CTA Not Ready To Start Work On Red Line South Extension

CHICAGO (CBS) -- The CTA says, contrary to published reports, it has NOT narrowed to two the list of potential routes for a Red Line extension to 130th Street. Nor is it in a position to move ahead with construction.

CTA officials and Mayor Rahm Emanuel have made no secret of their preference for a route that would share an elevated embankment with a Union Pacific Railroad freight line. The CTA has pushed the UP alternative since 2009, and the mayor has backed it since his re-entry into local politics.

However, CTA President Forrest Claypool said an extension paralleling Halsted Street and a bus rapid transit option also remain in the running -- in part because the federal government requires at least three options until certain studies are complete next year.

"Publication of the draft (environmental impact) report and then a public hearing (are) required under federal law and then, and only then, can we say that this is the alternative that we seek," he said.

Only then can CTA seek funding. Claypool said Ald. Anthony Beale (9th) "misunderstood" the tenor of a discussion Tuesday, when he said the list of options had been narrowed to two. Most of the discussion at that meeting was about the two rail alternatives, Claypool conceded, and said that he understood it if Beale came away confused.

One community activist told Claypool Wednesday that the extension has become a "dream deferred," and a group of activists who back construction of the Red Line expansion met with him and other senior CTA officials Wednesday afternoon.
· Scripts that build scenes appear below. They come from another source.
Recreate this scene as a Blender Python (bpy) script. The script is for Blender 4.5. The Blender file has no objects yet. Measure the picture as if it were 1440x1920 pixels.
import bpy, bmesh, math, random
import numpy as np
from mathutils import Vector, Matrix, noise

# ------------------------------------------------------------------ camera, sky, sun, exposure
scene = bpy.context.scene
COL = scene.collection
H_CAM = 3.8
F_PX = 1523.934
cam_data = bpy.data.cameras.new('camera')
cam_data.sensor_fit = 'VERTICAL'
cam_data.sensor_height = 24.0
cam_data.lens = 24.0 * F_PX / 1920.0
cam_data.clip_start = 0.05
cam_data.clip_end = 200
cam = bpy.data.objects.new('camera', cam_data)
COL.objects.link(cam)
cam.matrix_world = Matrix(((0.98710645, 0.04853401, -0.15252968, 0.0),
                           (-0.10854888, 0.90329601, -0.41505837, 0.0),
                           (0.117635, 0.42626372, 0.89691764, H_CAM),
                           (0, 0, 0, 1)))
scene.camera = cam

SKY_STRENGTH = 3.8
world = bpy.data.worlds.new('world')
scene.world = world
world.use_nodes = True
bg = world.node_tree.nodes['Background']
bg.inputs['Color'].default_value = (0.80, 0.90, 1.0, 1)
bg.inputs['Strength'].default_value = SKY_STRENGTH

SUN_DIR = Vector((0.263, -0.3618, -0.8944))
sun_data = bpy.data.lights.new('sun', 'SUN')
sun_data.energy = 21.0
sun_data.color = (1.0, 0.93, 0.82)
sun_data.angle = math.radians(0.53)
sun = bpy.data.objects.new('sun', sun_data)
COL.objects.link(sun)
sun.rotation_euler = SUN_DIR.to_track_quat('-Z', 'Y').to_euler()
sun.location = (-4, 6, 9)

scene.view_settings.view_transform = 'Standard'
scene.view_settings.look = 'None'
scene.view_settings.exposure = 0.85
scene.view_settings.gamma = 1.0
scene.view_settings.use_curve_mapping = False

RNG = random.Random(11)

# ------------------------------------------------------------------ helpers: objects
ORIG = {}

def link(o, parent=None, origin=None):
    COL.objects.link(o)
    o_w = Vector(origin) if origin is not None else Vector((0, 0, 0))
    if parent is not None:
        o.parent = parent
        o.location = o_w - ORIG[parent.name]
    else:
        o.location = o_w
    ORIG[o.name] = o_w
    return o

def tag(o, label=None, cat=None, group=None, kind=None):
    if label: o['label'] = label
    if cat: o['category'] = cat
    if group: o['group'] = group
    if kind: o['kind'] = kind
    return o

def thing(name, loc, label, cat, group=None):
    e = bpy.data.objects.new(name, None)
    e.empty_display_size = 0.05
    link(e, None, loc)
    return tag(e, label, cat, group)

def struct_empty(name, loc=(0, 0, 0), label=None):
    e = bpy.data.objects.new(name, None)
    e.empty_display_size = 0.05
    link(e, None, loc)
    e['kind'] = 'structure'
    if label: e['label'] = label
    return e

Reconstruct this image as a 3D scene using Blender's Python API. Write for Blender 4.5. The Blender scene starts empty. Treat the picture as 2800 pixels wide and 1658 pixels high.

But Claypool said navigating the federal funding process is a marathon, not a sprint, and that CTA is moving ahead as quickly as the federal process allows.

Because the project is an extension and not rehabilitation work, the CTA has plenty of competition from other cities for the surface transportation bill "new start" money that is needed. The existing bill runs out in September, and negotiations are underway to determine how much will be made available overall for new start projects nationwide.